SET PROBLEM:
Starting with the first line of the data that follows, transcribe every line verbatim until the line containing "C = scene.collection" has been transcribed.
** Begin **
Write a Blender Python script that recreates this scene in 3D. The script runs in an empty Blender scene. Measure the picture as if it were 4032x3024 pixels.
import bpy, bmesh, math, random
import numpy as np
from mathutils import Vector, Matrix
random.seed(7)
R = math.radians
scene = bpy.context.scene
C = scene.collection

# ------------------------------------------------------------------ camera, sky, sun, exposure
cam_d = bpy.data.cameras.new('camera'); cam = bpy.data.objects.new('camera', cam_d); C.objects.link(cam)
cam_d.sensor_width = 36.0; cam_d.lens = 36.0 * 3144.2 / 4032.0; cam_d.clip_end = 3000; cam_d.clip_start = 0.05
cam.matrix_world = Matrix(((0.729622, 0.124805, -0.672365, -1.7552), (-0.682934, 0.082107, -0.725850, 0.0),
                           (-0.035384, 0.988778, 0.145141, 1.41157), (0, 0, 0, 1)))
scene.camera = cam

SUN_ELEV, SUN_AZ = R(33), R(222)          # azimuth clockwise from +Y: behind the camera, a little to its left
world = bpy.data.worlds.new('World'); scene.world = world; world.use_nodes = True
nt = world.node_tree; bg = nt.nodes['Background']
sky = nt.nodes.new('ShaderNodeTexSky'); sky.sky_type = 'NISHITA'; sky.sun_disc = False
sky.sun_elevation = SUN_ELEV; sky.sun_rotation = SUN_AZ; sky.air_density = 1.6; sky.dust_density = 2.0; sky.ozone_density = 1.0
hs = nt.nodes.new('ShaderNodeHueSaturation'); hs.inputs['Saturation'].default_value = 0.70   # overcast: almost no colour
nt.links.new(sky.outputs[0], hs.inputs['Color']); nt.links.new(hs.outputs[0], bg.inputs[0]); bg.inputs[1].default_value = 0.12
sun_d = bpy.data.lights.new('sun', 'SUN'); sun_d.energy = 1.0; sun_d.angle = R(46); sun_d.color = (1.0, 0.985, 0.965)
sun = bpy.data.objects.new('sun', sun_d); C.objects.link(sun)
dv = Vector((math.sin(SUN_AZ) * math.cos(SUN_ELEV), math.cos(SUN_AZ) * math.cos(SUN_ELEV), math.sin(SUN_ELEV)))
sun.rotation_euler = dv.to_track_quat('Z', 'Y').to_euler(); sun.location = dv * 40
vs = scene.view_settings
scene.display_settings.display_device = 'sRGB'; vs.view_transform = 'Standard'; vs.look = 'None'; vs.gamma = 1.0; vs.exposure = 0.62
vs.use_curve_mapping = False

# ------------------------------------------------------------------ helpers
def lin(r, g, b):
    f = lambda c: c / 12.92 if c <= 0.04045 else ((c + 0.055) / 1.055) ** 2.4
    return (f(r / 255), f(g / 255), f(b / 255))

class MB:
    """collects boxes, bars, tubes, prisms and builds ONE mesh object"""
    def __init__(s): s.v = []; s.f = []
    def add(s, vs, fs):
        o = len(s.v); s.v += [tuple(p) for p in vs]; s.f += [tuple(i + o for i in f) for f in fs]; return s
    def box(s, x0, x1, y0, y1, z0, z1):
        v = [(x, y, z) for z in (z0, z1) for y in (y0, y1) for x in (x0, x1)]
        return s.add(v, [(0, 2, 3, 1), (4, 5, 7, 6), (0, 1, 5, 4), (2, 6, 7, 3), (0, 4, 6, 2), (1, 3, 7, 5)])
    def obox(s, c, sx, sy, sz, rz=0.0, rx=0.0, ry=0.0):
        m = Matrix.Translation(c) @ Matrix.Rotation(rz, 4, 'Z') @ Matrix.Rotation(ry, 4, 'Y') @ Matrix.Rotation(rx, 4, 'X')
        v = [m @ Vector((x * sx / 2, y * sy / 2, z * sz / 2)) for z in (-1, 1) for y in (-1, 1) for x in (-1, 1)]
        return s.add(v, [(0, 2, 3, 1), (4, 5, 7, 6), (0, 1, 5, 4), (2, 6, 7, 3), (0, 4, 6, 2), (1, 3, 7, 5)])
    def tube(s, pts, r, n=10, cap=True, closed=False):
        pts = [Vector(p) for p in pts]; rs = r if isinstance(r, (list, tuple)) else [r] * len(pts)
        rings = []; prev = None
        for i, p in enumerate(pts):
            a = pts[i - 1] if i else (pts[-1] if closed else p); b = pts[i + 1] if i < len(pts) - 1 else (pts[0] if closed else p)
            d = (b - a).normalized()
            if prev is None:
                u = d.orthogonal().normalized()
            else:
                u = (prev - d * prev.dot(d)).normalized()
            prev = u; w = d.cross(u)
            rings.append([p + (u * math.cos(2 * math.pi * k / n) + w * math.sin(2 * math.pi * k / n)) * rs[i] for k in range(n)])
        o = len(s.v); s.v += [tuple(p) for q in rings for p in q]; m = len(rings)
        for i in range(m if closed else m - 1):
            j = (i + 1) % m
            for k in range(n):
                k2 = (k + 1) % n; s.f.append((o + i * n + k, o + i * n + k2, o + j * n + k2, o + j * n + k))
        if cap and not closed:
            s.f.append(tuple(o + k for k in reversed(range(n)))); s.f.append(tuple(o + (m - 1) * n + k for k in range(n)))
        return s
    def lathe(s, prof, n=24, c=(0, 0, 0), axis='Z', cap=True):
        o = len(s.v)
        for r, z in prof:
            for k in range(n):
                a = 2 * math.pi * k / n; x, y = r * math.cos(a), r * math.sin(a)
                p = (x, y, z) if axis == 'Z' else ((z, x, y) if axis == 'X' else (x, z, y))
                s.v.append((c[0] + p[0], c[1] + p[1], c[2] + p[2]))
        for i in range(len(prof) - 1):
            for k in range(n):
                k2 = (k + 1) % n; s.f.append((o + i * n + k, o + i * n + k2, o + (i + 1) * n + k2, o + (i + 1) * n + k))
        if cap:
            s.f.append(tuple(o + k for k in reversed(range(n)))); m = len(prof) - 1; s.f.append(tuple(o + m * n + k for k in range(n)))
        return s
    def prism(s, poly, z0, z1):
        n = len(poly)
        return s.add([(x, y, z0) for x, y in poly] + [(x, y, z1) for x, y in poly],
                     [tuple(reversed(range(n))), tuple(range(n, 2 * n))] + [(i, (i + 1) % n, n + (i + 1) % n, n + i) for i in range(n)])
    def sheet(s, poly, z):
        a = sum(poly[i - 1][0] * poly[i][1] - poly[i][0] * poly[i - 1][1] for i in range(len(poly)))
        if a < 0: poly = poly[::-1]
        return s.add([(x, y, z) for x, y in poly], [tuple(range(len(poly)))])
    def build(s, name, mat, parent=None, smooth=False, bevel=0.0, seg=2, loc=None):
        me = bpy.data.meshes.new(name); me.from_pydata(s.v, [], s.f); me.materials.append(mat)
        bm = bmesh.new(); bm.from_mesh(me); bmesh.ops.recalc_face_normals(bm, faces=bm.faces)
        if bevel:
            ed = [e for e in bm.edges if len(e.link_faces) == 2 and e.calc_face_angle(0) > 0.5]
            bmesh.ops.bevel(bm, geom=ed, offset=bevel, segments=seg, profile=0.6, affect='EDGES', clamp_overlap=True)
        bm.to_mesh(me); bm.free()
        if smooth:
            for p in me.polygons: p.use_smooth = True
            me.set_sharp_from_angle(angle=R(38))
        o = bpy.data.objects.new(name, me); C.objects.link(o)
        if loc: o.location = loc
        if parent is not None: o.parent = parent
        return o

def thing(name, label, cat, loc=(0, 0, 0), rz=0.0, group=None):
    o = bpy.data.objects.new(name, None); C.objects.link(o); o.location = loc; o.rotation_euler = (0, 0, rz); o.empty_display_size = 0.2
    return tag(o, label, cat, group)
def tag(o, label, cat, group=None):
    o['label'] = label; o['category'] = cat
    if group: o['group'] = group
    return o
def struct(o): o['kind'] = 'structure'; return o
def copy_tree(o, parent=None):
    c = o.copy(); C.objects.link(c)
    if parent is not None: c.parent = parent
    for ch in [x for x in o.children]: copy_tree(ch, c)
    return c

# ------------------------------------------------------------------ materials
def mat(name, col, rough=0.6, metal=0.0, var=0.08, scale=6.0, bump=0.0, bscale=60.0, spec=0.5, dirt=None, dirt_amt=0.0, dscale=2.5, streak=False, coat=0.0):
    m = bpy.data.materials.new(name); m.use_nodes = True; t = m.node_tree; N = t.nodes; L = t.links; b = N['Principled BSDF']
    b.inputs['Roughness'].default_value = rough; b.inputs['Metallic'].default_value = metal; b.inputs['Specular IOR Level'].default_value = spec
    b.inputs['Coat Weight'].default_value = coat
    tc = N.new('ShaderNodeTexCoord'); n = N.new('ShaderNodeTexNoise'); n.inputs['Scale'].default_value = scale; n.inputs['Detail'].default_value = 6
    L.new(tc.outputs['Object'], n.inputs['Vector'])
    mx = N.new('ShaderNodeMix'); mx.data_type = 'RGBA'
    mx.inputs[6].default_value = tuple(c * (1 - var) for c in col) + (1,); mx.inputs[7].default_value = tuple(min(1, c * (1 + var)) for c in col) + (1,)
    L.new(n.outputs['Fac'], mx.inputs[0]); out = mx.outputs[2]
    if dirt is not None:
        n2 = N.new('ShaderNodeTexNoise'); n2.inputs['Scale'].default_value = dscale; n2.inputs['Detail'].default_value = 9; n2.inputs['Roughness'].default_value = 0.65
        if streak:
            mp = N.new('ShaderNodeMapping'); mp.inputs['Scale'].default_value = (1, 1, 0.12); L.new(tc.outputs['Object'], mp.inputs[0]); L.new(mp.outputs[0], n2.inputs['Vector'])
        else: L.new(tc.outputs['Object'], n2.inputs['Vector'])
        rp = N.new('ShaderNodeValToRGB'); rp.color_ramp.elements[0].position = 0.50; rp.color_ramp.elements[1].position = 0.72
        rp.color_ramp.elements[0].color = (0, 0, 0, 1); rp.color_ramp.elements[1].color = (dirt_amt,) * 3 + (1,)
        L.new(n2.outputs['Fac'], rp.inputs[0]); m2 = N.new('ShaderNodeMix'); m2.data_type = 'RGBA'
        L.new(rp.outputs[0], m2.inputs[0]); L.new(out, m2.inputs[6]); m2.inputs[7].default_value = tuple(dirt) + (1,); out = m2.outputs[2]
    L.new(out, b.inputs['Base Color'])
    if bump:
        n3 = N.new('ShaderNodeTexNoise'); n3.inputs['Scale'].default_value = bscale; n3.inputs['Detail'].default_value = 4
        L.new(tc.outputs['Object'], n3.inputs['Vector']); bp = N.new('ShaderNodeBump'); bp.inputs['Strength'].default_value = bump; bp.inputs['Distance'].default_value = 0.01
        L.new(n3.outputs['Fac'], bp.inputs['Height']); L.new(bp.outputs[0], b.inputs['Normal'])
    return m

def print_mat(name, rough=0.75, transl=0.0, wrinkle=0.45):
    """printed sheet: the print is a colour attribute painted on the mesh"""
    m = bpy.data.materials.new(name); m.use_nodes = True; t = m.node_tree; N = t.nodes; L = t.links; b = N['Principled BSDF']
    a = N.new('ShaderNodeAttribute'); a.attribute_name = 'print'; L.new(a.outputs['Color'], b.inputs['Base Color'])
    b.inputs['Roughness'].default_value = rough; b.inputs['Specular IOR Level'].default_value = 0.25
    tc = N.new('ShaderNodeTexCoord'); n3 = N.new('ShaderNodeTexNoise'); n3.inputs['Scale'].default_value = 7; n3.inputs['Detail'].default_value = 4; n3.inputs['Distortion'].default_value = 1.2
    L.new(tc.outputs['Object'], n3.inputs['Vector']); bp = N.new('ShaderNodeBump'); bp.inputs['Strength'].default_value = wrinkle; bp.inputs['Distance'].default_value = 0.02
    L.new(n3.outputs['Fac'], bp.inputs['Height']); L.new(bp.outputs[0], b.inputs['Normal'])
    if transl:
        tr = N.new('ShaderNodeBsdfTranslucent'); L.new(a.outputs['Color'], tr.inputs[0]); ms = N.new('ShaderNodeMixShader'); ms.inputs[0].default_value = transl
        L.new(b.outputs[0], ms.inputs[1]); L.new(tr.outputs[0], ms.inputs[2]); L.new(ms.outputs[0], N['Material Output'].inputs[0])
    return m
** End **
WRITTEN ANSWER:
Write a Blender Python script that recreates this scene in 3D. The script runs in an empty Blender scene. Measure the picture as if it were 4032x3024 pixels.
import bpy, bmesh, math, random
import numpy as np
from mathutils import Vector, Matrix
random.seed(7)
R = math.radians
scene = bpy.context.scene
C = scene.collection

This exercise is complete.